Saturday, February 7, 2009
One Fork, One Spoon has moved
When I started this blog in 2007, I saw it as a semi-public place for me to practice writing. I never expected any of my friends to read it regularly, and I certainly didn’t expect any strangers to find it. I’m really grateful and amazed that I had any readers. Ah, the wonders of the Internet!
So I hope you’ll continue to read me at the blog’s new location at www.oneforkonespoon.wordpress.com. I’ll be blogging about a new project, a Korean cookbook that I’m working on with my friend Diane Choo. The book will be published by East Rock Publishing, a new publisher focusing on East Asian culture, sometime in 2010. I’m really excited about it, and especially about our upcoming research trip to Korea. Regional specialties, learning from master housewives, it's my dream come true!
Friday, February 6, 2009
Porteño food at Cafe San Juan
This is my last post about Argentina. It’s been over a month since I got back, but I still think about it all the time—the things I saw, the people I met, and of course the food I ate. So after the mildly snide comments I’ve made about Argentine food, it seems fair and right to write my last post about a delicious Argentine meal we ate that was not steak.
Café San Juan in San Telmo wants you to feel comfortable and cozy. There are no menus, just substantial blackboards that the servers will prop up on your table. One is devoted to tapas, the other to main dishes like rabbit and lamb chops. (I love lamb chops but I love them even more when they’re called “chuletitas de cordero.”) The kitchen is open, but not in the flamboyant way you see in the U.S., since it’s small and just pushed off to the side. It almost feels more like the restaurant just didn’t want to separate the chefs from the dining room and vice versa. The décor in general is quiet and unassuming, clean but a little bare. The warmth of the room comes completely from the food and the happy people eating it.
We ordered two tapas and two entrees. The waiter seemed a little surprised, and when the food arrived, we realized why. The portions were huge, so that even before we started eating, we could see we were clearly in the New World. We Americans, North and South, love our food big!

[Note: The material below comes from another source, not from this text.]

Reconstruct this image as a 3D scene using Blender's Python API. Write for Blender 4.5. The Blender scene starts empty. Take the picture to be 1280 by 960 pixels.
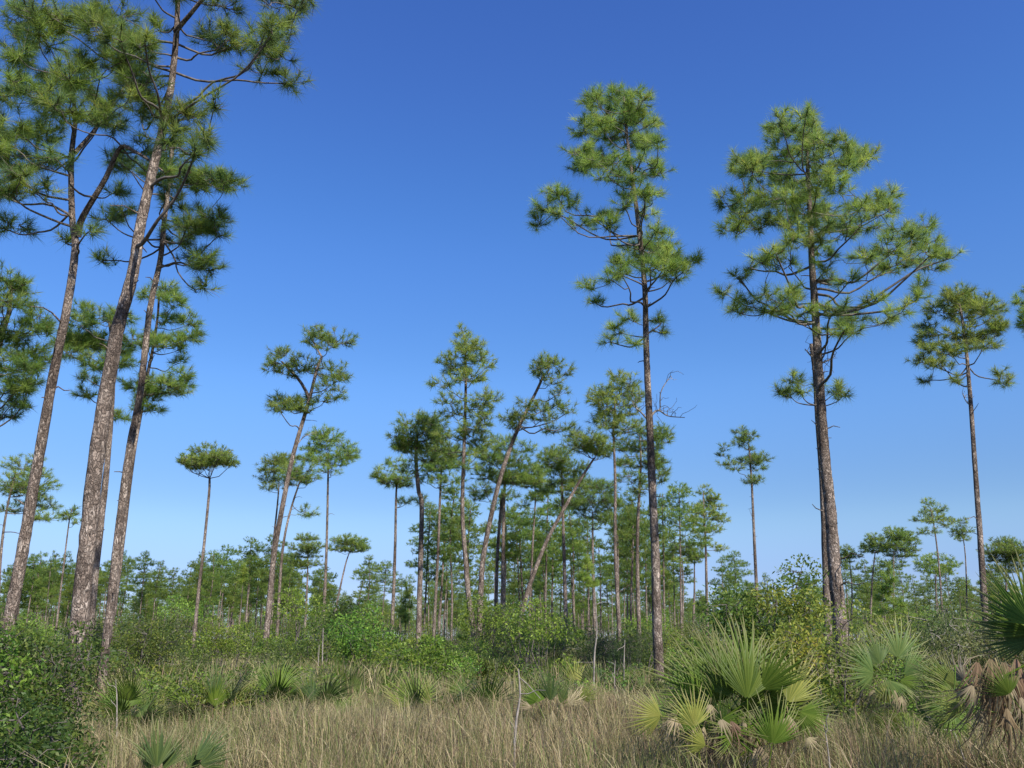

But I can’t complain that the roast pork tapas were too big. I loved every bite I had, both my piece and the half I got from my friend. Thick slices of roast pork were layered on a piece of good, crusty bread, with more than just a drizzle of a green cilantro sauce. The gazpacho was served in its own shot glass, but there was nothing precious about the presentation. I made a mess on the tablecloth pouring the gazpacho over my share. I didn’t care.
Likewise, the olives were speared onto equally thick and generous slices of cheese. Simple, delicious, and totally satisfying. The rabbit was also very generous—it looked like the entire rabbit was on our plate. Though there was nothing wrong with it, we agreed there was something about the uniformly rich and braised flavor that didn’t really suit our palates.
But what impressed me the most was the beautiful canelones de mollejas, or cannelloni stuffed with sweetbreads. They were monstrous tubes of pasta, reminding me again of how the New World super-sizes everything from the Old World, but I wanted as much of it as I could get. The sweetbreads had been mixed with a wonderful ricotta, and the pasta itself defied all my expectations with its firm al dente resistance. The tomato sauce was incredibly rich, obviously full of some kind of fat, but it still added the tartness and brightness necessary to make the dish unstoppable. I don’t know if sweetbread cannelloni is particularly Italian, but it felt very beefy and Argentine.
My friend, who had found other Argentine desserts impossibly sweet, loved our dessert. It was just a sweet little rice pudding with an icy mango sorbet and some very jaunty tuiles.
The Guía Oleo, an Argentine online food guide, describes the food at Café San Juan as “porteño,” the Argentine word to describe the people who live in Buenos Aires, even though I’d heard it described on Chowhound as Spanish. Now that I’ve been there, I think the Guía is right. This is true porteño food.